Kulturkampf in BaWü

Elterninitiativen für Inklusion aus Nordrhein-Westfalen schauen fassungslos nach Baden-Württemberg: Dort war geplant, dass ein Junge mit Down-Syndrom zum kommenden Schuljahr gemeinsam mit seinen Grundschulfreunden an eine weiterführende Schule wechselt.

Nun regt sich dagegen Volkszorn - weil die weiterführende Schule ein Gymnasium ist. Die Schulkonferenz des Gymnasiums Walldorf hat sich - nach drei Jahren Vorbereitungszeit - in letzter Minute entschieden, Henri aus der Gruppe der Schüler mit Behinderung auszusortieren und nicht aufzunehmen.

Während Henris Eltern Kultusminister Stoch um Hilfe bitten und in einer Online-Petition inzwischen von mehr als 22.000 Menschen unterstützt werden, regt sich jetzt sogar öffentlicher Widerstand gegen den kleinen Henri. Gegen-Petitionen fordern, "Henri und den Schülern des Gymnasiums" sein Auftauchen in der Schule "zu ersparen".
 
"Wir finden es zutiefst verstörend, dass Menschen in Deutschland wegen der Einschulung eines Jungen mit Down-Syndrom an einem Gymnasium meinen eine Art Kulturkampf anzetteln zu müssen", sagt Eva-Maria Thoms vom Elternverein mittendrin e.V. aus Köln. "Es kann nicht sein, dass eine Landesregierung zusieht, wie einzelne Lehrer, Pflegschaften und Unbeteiligte vor Ort Entscheidungen der Schulämter kippen, um einen einzelnen Schüler loszuwerden."
 
Dabei ist es so erstaunlich wie bezeichnend, dass niemand merkt, wie sehr es den Argumenten der Gymnasiallobby an Logik fehlt: Es wird behauptet, dass das Gymnasium für Henri nicht geeignet sei, weil er als Junge mit einer geistigen Behinderung dem gymnasialen Lernstoff nicht folgen könne.

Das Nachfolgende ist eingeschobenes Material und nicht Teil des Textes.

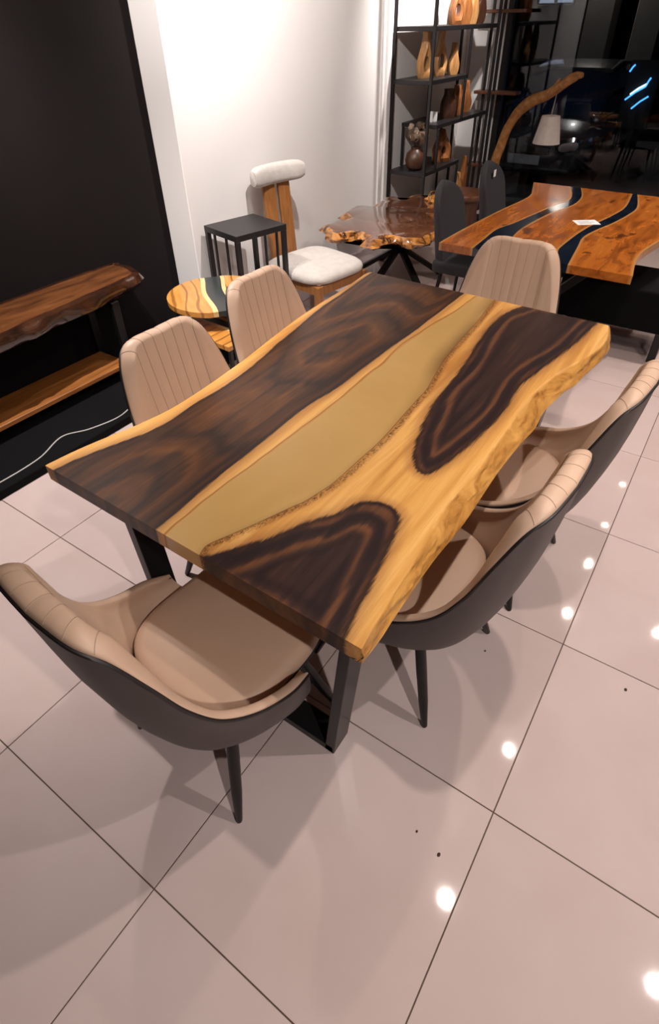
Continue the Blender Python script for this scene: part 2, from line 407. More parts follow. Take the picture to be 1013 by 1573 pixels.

"Hier wird dem Gymnasium eine Einzigartigkeit zugesprochen, die es schlichtweg nicht hat", sagt die mittendrin-Vorsitzende. Kinder wie Henri werden an keiner Regel-Schulform im Lernstoff "mithalten", nicht in der Realschule, nicht in der Gesamtschule und auch nicht in der Hauptschule. "Wer von Schülern mit Behinderung vor dem Eintritt in eine Regelschule verlangt, sie müssten dem Standard-Lernstoff folgen können, stellt die Inklusion insgesamt in Frage." Denn damit würden weit mehr als die Hälfte der behinderten Schüler vom gemeinsamen Lernen ausgeschlossen. "Es ist schon erschütternd, dass selbst hoch gebildete Menschen sich Schulunterricht offenbar nur als Veranstaltung vorstellen können, in der alle Schüler im Gleichschritt einen Durchschnitts-Lernstoff pauken."